Rows from a 3D scene dataset:
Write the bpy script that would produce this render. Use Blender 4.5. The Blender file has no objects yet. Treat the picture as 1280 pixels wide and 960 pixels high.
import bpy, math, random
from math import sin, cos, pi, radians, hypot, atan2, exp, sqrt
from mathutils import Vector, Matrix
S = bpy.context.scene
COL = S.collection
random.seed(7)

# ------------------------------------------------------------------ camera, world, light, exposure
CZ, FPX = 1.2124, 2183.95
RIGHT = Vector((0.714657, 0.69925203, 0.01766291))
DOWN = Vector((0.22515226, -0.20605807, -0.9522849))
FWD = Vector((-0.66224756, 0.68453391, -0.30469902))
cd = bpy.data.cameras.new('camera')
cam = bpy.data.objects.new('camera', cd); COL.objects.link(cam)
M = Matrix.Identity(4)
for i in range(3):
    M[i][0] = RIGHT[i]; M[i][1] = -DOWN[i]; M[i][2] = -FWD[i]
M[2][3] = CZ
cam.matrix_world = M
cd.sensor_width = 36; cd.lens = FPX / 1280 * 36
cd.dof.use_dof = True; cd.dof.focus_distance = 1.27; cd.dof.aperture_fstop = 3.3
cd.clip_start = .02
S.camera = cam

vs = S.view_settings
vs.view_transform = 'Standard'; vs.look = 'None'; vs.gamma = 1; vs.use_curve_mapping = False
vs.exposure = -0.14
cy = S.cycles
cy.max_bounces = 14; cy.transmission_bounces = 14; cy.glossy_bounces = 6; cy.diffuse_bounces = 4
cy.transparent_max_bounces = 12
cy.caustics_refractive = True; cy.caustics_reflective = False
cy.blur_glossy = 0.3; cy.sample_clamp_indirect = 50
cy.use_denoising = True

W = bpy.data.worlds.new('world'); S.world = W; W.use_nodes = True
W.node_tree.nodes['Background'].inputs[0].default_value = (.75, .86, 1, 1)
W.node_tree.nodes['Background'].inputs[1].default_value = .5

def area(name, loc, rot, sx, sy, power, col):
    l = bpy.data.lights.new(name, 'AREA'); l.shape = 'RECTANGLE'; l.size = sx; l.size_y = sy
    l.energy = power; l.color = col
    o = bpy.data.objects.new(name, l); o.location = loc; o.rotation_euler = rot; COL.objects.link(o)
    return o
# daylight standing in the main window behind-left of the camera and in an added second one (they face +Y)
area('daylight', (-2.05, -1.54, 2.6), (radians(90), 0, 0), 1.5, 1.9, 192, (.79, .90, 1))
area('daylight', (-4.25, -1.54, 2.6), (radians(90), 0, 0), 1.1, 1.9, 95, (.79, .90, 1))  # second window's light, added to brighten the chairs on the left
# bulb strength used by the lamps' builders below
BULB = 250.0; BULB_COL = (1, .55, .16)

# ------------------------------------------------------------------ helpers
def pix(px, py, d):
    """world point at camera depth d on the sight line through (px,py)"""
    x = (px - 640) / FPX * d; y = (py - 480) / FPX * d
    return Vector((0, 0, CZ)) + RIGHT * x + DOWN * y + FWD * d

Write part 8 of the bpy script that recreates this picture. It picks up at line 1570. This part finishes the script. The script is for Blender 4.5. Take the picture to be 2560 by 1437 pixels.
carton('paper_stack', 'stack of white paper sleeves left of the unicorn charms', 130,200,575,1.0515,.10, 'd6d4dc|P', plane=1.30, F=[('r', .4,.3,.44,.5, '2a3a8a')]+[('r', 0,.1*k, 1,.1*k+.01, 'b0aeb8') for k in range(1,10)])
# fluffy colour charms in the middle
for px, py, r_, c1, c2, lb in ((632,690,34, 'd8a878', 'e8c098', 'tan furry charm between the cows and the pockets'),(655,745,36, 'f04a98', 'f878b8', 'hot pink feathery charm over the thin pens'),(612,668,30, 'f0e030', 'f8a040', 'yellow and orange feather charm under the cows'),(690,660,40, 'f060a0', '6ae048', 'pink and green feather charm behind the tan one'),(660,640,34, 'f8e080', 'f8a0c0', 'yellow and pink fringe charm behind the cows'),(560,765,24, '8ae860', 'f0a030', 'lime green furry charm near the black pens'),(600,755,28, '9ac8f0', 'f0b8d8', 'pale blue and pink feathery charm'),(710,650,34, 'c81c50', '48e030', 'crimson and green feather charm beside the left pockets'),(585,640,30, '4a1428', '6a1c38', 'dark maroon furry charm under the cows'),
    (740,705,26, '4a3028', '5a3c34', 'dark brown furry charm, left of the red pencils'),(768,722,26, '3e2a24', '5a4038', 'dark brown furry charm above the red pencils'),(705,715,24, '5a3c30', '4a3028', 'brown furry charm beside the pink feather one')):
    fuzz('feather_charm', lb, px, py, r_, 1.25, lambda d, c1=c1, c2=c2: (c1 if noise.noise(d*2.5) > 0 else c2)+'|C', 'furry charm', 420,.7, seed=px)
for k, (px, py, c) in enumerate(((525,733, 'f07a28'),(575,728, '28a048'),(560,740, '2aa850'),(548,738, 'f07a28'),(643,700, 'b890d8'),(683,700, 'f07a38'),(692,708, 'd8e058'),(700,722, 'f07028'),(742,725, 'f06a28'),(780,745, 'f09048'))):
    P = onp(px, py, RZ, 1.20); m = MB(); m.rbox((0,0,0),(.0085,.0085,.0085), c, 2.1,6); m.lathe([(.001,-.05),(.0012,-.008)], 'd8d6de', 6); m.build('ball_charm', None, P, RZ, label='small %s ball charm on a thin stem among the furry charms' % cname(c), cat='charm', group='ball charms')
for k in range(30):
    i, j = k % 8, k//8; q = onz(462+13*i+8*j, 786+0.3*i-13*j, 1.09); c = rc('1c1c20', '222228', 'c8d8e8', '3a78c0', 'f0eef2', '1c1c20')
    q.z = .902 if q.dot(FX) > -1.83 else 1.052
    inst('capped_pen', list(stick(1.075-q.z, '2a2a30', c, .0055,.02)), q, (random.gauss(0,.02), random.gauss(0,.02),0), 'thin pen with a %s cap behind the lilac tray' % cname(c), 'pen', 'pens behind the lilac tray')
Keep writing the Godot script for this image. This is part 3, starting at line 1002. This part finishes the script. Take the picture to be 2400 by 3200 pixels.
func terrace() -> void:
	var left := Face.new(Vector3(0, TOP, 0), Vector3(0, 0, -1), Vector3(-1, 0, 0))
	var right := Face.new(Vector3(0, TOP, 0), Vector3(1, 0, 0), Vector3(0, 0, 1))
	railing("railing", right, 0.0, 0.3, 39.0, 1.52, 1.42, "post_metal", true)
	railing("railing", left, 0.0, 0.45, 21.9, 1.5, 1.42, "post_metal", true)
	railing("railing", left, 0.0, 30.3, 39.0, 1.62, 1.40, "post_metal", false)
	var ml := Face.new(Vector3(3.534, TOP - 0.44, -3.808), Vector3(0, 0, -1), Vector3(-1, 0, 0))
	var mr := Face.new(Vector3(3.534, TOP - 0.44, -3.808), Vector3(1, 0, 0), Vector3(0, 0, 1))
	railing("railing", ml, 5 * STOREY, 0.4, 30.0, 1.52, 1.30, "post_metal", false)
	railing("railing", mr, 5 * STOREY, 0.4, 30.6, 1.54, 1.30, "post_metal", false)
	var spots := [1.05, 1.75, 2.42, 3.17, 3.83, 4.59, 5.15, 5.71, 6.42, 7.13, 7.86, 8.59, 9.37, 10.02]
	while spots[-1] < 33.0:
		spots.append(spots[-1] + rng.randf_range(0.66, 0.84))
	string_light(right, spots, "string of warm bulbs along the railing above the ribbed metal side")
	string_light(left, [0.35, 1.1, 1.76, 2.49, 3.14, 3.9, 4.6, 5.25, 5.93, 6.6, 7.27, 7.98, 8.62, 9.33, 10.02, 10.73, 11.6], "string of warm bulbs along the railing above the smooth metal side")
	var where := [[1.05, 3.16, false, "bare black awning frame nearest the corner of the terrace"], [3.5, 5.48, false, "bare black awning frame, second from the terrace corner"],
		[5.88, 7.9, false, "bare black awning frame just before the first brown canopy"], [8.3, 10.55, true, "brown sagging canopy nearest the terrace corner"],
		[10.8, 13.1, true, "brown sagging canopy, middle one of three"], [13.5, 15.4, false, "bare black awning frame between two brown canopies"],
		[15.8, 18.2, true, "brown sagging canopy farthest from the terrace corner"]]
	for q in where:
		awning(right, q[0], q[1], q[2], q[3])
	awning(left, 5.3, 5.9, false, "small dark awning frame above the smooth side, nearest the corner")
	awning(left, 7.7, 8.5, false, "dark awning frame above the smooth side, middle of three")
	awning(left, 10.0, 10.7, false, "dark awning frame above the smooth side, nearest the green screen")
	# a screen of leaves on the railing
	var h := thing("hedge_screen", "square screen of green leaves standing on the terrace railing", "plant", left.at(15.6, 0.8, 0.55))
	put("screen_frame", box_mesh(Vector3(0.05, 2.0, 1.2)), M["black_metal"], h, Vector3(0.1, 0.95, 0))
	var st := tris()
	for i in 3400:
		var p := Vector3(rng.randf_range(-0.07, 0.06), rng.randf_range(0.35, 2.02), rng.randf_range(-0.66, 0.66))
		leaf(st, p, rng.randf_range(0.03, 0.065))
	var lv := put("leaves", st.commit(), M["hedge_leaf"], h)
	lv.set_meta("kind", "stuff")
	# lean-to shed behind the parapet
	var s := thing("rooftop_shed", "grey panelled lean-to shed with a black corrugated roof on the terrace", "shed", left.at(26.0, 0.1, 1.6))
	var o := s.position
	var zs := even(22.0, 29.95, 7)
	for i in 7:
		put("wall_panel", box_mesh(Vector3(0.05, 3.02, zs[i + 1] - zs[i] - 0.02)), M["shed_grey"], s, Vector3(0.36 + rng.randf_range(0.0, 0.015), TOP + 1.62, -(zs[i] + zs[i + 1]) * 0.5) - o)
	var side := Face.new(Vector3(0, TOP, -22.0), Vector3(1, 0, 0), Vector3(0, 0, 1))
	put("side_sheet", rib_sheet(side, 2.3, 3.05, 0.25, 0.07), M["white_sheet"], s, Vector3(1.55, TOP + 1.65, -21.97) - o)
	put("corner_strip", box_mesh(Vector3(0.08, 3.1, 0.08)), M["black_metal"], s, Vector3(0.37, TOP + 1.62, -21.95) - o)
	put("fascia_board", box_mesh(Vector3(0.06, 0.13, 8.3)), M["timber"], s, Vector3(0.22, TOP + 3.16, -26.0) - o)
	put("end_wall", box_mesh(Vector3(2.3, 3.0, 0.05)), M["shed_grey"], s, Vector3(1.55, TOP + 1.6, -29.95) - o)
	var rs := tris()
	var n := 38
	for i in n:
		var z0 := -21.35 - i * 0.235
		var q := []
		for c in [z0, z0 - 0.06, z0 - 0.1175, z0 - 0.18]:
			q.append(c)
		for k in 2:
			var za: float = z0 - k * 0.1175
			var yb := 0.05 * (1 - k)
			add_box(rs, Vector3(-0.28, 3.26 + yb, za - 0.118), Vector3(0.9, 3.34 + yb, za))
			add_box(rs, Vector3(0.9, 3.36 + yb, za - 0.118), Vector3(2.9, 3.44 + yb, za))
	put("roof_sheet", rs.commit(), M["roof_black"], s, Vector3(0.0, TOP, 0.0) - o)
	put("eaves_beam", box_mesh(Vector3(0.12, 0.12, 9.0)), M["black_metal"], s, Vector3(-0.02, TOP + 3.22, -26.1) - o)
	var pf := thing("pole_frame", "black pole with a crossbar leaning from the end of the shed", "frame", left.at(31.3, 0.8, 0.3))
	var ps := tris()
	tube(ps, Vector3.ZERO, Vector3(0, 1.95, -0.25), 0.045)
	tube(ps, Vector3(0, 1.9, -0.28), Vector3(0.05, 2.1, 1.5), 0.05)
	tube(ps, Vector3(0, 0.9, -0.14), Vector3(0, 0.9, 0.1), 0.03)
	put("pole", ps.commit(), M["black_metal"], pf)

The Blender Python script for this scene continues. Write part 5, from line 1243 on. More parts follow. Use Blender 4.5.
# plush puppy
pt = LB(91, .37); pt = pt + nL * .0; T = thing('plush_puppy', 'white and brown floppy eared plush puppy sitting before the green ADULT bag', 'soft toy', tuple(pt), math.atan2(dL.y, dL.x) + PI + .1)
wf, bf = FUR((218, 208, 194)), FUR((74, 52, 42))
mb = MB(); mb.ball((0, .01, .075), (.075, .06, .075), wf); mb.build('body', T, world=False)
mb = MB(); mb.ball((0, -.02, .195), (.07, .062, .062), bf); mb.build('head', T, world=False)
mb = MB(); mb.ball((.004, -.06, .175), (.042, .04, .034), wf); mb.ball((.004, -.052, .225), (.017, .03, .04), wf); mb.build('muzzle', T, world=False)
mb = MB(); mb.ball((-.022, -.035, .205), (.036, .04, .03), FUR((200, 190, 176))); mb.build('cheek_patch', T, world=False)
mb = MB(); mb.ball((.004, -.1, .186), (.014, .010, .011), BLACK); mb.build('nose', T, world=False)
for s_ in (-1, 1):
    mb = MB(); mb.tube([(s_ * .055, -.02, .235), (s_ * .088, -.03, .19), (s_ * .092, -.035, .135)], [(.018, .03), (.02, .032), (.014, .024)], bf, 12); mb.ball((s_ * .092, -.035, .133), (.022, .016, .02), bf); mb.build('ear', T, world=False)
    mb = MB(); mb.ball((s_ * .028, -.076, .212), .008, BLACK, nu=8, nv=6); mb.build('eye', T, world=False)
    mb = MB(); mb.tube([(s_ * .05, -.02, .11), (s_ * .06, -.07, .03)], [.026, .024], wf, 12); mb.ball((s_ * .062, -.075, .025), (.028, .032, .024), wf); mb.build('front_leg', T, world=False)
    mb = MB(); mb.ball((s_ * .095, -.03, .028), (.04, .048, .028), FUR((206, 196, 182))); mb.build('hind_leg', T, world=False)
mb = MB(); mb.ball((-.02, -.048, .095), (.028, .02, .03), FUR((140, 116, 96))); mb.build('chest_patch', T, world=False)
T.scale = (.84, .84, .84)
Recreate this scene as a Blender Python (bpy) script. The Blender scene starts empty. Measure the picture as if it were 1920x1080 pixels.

* Written instruction
Pick out the lines containing the string "that" and show them.

* Solution
Write the bpy script that would produce this render. Use Blender 4.5. The Blender file has no objects yet. Treat the picture as 1280 pixels wide and 960 pixels high.
Write part 8 of the bpy script that recreates this picture. It picks up at line 1570. This part finishes the script. The script is for Blender 4.5. Take the picture to be 2560 by 1437 pixels.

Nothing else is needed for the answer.